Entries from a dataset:
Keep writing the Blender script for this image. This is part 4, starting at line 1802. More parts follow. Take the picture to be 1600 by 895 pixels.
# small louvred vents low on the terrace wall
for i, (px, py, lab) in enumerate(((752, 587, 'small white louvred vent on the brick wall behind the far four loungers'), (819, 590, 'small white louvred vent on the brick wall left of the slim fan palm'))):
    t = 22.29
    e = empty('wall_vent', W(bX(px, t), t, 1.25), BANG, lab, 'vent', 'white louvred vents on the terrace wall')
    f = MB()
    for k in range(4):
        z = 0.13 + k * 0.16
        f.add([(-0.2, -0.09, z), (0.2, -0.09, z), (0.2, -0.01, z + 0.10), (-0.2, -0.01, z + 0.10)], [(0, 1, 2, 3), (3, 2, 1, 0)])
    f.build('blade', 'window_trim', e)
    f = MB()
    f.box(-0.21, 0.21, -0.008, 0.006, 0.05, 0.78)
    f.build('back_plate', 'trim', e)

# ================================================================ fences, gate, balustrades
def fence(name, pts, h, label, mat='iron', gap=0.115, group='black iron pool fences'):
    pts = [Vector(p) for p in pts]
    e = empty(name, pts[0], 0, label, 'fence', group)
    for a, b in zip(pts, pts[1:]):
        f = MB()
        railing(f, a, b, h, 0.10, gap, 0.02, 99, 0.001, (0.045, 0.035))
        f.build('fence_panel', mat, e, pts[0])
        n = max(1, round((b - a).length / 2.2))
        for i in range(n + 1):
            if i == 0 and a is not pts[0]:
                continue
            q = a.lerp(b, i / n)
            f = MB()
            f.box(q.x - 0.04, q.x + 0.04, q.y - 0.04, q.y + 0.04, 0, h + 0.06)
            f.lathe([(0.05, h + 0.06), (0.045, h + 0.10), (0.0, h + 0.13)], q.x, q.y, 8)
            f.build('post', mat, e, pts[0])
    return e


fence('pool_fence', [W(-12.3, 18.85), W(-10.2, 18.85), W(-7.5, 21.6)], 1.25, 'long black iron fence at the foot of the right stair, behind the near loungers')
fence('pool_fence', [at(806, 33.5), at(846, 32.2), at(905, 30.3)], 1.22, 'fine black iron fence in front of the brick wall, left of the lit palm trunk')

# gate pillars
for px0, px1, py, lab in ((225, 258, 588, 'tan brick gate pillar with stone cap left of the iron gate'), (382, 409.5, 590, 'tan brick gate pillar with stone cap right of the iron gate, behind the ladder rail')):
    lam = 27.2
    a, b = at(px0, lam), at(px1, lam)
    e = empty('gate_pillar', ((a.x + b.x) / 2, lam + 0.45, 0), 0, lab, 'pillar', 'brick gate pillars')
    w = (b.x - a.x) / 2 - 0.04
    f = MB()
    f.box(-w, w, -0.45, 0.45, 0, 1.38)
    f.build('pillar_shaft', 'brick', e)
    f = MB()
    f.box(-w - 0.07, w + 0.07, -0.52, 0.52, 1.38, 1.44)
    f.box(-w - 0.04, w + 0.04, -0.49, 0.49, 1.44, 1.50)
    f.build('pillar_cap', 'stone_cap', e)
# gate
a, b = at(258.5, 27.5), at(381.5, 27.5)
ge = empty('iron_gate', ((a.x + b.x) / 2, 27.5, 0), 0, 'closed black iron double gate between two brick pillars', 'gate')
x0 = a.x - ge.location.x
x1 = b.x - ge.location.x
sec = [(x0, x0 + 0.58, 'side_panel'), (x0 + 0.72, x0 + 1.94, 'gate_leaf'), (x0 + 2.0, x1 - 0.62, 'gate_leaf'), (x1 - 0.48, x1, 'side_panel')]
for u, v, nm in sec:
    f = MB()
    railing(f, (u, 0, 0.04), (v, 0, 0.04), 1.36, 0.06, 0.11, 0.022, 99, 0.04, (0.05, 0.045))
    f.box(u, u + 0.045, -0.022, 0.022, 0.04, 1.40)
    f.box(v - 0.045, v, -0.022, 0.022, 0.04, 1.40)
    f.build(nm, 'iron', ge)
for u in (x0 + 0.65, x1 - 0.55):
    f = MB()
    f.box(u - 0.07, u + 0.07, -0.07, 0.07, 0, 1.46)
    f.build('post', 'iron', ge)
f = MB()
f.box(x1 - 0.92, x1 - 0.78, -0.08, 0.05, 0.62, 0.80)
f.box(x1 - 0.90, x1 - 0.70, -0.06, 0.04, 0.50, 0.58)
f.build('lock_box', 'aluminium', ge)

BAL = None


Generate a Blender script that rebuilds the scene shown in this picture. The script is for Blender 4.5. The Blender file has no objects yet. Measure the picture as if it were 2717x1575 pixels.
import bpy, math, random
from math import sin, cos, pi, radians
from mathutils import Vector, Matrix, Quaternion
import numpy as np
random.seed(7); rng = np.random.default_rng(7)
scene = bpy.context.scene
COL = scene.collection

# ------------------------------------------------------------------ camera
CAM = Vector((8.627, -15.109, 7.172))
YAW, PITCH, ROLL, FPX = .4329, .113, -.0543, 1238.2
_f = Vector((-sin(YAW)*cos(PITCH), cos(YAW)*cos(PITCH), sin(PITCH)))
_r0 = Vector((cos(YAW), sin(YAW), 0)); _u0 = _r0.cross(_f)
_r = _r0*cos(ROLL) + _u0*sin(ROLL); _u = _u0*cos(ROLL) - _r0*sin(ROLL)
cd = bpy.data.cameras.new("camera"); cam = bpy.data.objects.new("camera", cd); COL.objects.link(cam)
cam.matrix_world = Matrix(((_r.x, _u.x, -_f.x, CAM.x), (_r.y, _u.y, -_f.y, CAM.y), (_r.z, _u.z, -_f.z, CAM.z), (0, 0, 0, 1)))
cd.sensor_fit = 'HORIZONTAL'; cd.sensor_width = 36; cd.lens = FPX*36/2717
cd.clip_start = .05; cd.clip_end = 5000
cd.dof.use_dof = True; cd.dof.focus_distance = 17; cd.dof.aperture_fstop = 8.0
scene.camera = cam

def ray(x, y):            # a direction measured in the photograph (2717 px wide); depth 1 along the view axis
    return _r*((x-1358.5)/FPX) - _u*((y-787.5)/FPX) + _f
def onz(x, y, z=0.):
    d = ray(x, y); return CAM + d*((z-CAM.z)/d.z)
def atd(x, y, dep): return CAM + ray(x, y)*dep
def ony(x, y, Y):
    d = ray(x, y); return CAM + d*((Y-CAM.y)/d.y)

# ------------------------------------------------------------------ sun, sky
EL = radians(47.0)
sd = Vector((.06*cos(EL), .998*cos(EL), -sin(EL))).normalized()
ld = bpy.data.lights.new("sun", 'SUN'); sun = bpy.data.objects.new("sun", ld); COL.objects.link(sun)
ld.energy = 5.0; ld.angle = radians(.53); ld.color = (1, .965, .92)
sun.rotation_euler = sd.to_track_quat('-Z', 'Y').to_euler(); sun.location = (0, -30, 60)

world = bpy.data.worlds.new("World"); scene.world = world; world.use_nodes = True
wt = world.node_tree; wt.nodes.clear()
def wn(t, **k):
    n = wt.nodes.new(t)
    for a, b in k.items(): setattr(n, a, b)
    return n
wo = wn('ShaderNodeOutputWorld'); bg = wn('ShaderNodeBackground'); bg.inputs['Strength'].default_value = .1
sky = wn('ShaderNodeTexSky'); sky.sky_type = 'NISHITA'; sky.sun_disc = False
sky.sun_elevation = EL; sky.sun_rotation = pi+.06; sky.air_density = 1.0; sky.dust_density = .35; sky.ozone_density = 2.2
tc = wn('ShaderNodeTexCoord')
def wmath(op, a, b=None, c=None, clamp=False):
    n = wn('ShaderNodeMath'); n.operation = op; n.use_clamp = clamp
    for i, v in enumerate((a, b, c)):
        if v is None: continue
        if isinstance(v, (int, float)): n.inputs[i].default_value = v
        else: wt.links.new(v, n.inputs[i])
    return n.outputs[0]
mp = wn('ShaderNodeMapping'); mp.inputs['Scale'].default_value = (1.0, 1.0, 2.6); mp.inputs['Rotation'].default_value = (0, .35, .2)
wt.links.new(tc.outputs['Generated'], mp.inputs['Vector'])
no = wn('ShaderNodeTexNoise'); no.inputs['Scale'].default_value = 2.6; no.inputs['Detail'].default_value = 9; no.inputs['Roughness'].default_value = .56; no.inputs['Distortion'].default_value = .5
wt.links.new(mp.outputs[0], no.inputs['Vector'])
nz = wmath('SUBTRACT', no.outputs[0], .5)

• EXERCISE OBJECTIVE
Set down exactly the lines that begin the records and continue through the line bearing "f.build('back_plate', 'trim', e)"; include both ends.

• FINISHED ANSWER
Keep writing the Blender script for this image. This is part 4, starting at line 1802. More parts follow. Take the picture to be 1600 by 895 pixels.
# small louvred vents low on the terrace wall
for i, (px, py, lab) in enumerate(((752, 587, 'small white louvred vent on the brick wall behind the far four loungers'), (819, 590, 'small white louvred vent on the brick wall left of the slim fan palm'))):
    t = 22.29
    e = empty('wall_vent', W(bX(px, t), t, 1.25), BANG, lab, 'vent', 'white louvred vents on the terrace wall')
    f = MB()
    for k in range(4):
        z = 0.13 + k * 0.16
        f.add([(-0.2, -0.09, z), (0.2, -0.09, z), (0.2, -0.01, z + 0.10), (-0.2, -0.01, z + 0.10)], [(0, 1, 2, 3), (3, 2, 1, 0)])
    f.build('blade', 'window_trim', e)
    f = MB()
    f.box(-0.21, 0.21, -0.008, 0.006, 0.05, 0.78)
    f.build('back_plate', 'trim', e)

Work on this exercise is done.